● **What the task requires**: Leaving out the pictures, retype all the material exactly.
══════════
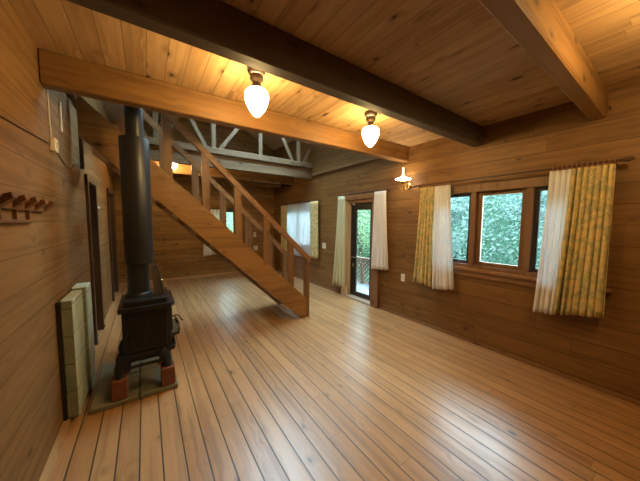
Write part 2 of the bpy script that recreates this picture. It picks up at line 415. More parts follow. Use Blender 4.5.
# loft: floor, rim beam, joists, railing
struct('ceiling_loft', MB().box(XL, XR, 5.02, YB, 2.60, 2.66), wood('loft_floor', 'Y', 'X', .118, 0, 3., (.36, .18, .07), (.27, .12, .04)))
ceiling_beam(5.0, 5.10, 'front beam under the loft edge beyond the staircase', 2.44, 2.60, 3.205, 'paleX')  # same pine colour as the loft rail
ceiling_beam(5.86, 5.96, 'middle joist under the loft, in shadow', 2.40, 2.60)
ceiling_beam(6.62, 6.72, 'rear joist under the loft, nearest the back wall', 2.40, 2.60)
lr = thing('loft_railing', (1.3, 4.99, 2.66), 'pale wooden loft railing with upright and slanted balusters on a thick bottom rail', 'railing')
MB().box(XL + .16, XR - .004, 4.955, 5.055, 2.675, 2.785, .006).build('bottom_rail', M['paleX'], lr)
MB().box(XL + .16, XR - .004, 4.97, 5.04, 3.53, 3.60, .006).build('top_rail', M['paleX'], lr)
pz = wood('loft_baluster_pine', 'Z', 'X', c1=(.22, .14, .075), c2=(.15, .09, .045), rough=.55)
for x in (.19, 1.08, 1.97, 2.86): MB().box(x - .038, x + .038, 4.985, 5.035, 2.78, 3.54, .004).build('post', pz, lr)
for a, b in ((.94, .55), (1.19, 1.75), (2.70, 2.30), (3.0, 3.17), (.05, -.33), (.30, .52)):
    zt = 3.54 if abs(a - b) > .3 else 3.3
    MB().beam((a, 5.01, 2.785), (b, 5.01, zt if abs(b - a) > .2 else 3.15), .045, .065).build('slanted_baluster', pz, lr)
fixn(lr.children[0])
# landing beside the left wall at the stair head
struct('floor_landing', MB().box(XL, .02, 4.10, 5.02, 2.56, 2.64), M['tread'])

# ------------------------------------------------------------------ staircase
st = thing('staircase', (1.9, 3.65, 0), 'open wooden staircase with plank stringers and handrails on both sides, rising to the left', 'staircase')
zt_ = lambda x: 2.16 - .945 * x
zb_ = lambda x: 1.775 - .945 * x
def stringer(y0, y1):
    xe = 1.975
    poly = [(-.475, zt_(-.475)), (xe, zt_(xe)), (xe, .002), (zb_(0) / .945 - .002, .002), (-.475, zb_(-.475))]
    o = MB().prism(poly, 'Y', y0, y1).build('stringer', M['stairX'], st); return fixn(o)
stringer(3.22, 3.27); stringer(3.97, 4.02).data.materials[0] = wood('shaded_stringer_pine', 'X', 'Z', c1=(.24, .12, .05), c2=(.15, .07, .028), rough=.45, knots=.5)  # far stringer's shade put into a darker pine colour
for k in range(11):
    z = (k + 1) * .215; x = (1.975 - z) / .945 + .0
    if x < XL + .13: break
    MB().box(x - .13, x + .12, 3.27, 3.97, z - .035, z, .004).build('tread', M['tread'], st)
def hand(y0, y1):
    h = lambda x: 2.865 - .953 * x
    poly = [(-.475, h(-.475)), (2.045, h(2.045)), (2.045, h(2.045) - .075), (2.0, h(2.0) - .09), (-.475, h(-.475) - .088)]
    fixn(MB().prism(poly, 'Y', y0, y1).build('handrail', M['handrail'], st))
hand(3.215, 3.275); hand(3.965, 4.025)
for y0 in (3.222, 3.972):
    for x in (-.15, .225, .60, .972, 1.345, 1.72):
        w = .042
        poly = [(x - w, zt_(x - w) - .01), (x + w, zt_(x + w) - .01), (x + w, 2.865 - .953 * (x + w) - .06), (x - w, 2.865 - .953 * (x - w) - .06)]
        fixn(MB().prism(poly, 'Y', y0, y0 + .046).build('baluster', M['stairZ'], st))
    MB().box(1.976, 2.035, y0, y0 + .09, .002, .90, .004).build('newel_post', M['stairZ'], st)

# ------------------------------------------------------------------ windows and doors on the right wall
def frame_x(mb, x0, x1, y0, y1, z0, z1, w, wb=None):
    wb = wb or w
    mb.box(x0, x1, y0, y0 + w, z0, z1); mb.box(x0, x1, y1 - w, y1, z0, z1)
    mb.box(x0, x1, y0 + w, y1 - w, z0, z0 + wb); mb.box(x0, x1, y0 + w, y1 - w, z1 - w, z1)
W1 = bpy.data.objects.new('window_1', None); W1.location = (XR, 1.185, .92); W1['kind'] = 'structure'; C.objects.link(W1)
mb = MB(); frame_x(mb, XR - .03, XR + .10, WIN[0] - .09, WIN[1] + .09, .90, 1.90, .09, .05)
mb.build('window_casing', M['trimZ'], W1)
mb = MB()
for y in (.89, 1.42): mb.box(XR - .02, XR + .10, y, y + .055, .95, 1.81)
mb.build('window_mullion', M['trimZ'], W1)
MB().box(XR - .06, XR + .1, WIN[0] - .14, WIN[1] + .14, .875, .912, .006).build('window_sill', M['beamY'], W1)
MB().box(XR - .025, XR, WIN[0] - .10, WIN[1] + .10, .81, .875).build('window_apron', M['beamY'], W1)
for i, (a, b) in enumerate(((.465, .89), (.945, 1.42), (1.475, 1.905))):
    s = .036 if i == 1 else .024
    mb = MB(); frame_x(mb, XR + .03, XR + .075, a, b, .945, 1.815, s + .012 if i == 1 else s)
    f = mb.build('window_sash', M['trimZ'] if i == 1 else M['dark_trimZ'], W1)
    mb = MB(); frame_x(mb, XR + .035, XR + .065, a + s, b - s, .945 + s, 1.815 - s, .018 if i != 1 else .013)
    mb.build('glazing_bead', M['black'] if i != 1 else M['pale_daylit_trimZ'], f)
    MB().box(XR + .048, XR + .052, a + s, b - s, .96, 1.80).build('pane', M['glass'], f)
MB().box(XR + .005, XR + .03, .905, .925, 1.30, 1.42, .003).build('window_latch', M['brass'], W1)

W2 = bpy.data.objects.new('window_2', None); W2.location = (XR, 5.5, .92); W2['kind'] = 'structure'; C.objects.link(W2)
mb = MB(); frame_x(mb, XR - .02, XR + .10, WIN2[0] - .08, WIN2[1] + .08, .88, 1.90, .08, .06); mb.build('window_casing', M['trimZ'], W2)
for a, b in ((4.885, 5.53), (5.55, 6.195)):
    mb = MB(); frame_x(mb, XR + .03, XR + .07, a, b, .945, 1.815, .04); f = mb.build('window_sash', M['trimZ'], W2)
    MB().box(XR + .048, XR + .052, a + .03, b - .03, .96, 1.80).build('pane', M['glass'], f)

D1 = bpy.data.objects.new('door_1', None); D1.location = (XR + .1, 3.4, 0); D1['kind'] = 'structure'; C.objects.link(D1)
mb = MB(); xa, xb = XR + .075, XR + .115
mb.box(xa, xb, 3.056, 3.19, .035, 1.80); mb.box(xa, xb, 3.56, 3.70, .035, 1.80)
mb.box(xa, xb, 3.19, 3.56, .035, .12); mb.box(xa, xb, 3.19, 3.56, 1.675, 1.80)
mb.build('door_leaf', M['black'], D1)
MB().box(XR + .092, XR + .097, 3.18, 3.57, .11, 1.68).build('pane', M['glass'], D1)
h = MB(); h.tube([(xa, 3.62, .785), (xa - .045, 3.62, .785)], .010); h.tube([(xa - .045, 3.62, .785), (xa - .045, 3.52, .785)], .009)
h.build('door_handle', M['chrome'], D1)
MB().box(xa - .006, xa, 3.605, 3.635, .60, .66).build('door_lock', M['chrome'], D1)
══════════
● **Output for this task**:
Write part 2 of the bpy script that recreates this picture. It picks up at line 415. More parts follow. Use Blender 4.5.
# loft: floor, rim beam, joists, railing
struct('ceiling_loft', MB().box(XL, XR, 5.02, YB, 2.60, 2.66), wood('loft_floor', 'Y', 'X', .118, 0, 3., (.36, .18, .07), (.27, .12, .04)))
ceiling_beam(5.0, 5.10, 'front beam under the loft edge beyond the staircase', 2.44, 2.60, 3.205, 'paleX')  # same pine colour as the loft rail
ceiling_beam(5.86, 5.96, 'middle joist under the loft, in shadow', 2.40, 2.60)
ceiling_beam(6.62, 6.72, 'rear joist under the loft, nearest the back wall', 2.40, 2.60)
lr = thing('loft_railing', (1.3, 4.99, 2.66), 'pale wooden loft railing with upright and slanted balusters on a thick bottom rail', 'railing')
MB().box(XL + .16, XR - .004, 4.955, 5.055, 2.675, 2.785, .006).build('bottom_rail', M['paleX'], lr)
MB().box(XL + .16, XR - .004, 4.97, 5.04, 3.53, 3.60, .006).build('top_rail', M['paleX'], lr)
pz = wood('loft_baluster_pine', 'Z', 'X', c1=(.22, .14, .075), c2=(.15, .09, .045), rough=.55)
for x in (.19, 1.08, 1.97, 2.86): MB().box(x - .038, x + .038, 4.985, 5.035, 2.78, 3.54, .004).build('post', pz, lr)
for a, b in ((.94, .55), (1.19, 1.75), (2.70, 2.30), (3.0, 3.17), (.05, -.33), (.30, .52)):
    zt = 3.54 if abs(a - b) > .3 else 3.3
    MB().beam((a, 5.01, 2.785), (b, 5.01, zt if abs(b - a) > .2 else 3.15), .045, .065).build('slanted_baluster', pz, lr)
fixn(lr.children[0])
# landing beside the left wall at the stair head
struct('floor_landing', MB().box(XL, .02, 4.10, 5.02, 2.56, 2.64), M['tread'])

# ------------------------------------------------------------------ staircase
st = thing('staircase', (1.9, 3.65, 0), 'open wooden staircase with plank stringers and handrails on both sides, rising to the left', 'staircase')
zt_ = lambda x: 2.16 - .945 * x
zb_ = lambda x: 1.775 - .945 * x
def stringer(y0, y1):
    xe = 1.975
    poly = [(-.475, zt_(-.475)), (xe, zt_(xe)), (xe, .002), (zb_(0) / .945 - .002, .002), (-.475, zb_(-.475))]
    o = MB().prism(poly, 'Y', y0, y1).build('stringer', M['stairX'], st); return fixn(o)
stringer(3.22, 3.27); stringer(3.97, 4.02).data.materials[0] = wood('shaded_stringer_pine', 'X', 'Z', c1=(.24, .12, .05), c2=(.15, .07, .028), rough=.45, knots=.5)  # far stringer's shade put into a darker pine colour
for k in range(11):
    z = (k + 1) * .215; x = (1.975 - z) / .945 + .0
    if x < XL + .13: break
    MB().box(x - .13, x + .12, 3.27, 3.97, z - .035, z, .004).build('tread', M['tread'], st)
def hand(y0, y1):
    h = lambda x: 2.865 - .953 * x
    poly = [(-.475, h(-.475)), (2.045, h(2.045)), (2.045, h(2.045) - .075), (2.0, h(2.0) - .09), (-.475, h(-.475) - .088)]
    fixn(MB().prism(poly, 'Y', y0, y1).build('handrail', M['handrail'], st))
hand(3.215, 3.275); hand(3.965, 4.025)
for y0 in (3.222, 3.972):
    for x in (-.15, .225, .60, .972, 1.345, 1.72):
        w = .042
        poly = [(x - w, zt_(x - w) - .01), (x + w, zt_(x + w) - .01), (x + w, 2.865 - .953 * (x + w) - .06), (x - w, 2.865 - .953 * (x - w) - .06)]
        fixn(MB().prism(poly, 'Y', y0, y0 + .046).build('baluster', M['stairZ'], st))
    MB().box(1.976, 2.035, y0, y0 + .09, .002, .90, .004).build('newel_post', M['stairZ'], st)

# ------------------------------------------------------------------ windows and doors on the right wall
def frame_x(mb, x0, x1, y0, y1, z0, z1, w, wb=None):
    wb = wb or w
    mb.box(x0, x1, y0, y0 + w, z0, z1); mb.box(x0, x1, y1 - w, y1, z0, z1)
    mb.box(x0, x1, y0 + w, y1 - w, z0, z0 + wb); mb.box(x0, x1, y0 + w, y1 - w, z1 - w, z1)
W1 = bpy.data.objects.new('window_1', None); W1.location = (XR, 1.185, .92); W1['kind'] = 'structure'; C.objects.link(W1)
mb = MB(); frame_x(mb, XR - .03, XR + .10, WIN[0] - .09, WIN[1] + .09, .90, 1.90, .09, .05)
mb.build('window_casing', M['trimZ'], W1)
mb = MB()
for y in (.89, 1.42): mb.box(XR - .02, XR + .10, y, y + .055, .95, 1.81)
mb.build('window_mullion', M['trimZ'], W1)
MB().box(XR - .06, XR + .1, WIN[0] - .14, WIN[1] + .14, .875, .912, .006).build('window_sill', M['beamY'], W1)
MB().box(XR - .025, XR, WIN[0] - .10, WIN[1] + .10, .81, .875).build('window_apron', M['beamY'], W1)
for i, (a, b) in enumerate(((.465, .89), (.945, 1.42), (1.475, 1.905))):
    s = .036 if i == 1 else .024
    mb = MB(); frame_x(mb, XR + .03, XR + .075, a, b, .945, 1.815, s + .012 if i == 1 else s)
    f = mb.build('window_sash', M['trimZ'] if i == 1 else M['dark_trimZ'], W1)
    mb = MB(); frame_x(mb, XR + .035, XR + .065, a + s, b - s, .945 + s, 1.815 - s, .018 if i != 1 else .013)
    mb.build('glazing_bead', M['black'] if i != 1 else M['pale_daylit_trimZ'], f)
    MB().box(XR + .048, XR + .052, a + s, b - s, .96, 1.80).build('pane', M['glass'], f)
MB().box(XR + .005, XR + .03, .905, .925, 1.30, 1.42, .003).build('window_latch', M['brass'], W1)

W2 = bpy.data.objects.new('window_2', None); W2.location = (XR, 5.5, .92); W2['kind'] = 'structure'; C.objects.link(W2)
mb = MB(); frame_x(mb, XR - .02, XR + .10, WIN2[0] - .08, WIN2[1] + .08, .88, 1.90, .08, .06); mb.build('window_casing', M['trimZ'], W2)
for a, b in ((4.885, 5.53), (5.55, 6.195)):
    mb = MB(); frame_x(mb, XR + .03, XR + .07, a, b, .945, 1.815, .04); f = mb.build('window_sash', M['trimZ'], W2)
    MB().box(XR + .048, XR + .052, a + .03, b - .03, .96, 1.80).build('pane', M['glass'], f)

D1 = bpy.data.objects.new('door_1', None); D1.location = (XR + .1, 3.4, 0); D1['kind'] = 'structure'; C.objects.link(D1)
mb = MB(); xa, xb = XR + .075, XR + .115
mb.box(xa, xb, 3.056, 3.19, .035, 1.80); mb.box(xa, xb, 3.56, 3.70, .035, 1.80)
mb.box(xa, xb, 3.19, 3.56, .035, .12); mb.box(xa, xb, 3.19, 3.56, 1.675, 1.80)
mb.build('door_leaf', M['black'], D1)
MB().box(XR + .092, XR + .097, 3.18, 3.57, .11, 1.68).build('pane', M['glass'], D1)
h = MB(); h.tube([(xa, 3.62, .785), (xa - .045, 3.62, .785)], .010); h.tube([(xa - .045, 3.62, .785), (xa - .045, 3.52, .785)], .009)
h.build('door_handle', M['chrome'], D1)
MB().box(xa - .006, xa, 3.605, 3.635, .60, .66).build('door_lock', M['chrome'], D1)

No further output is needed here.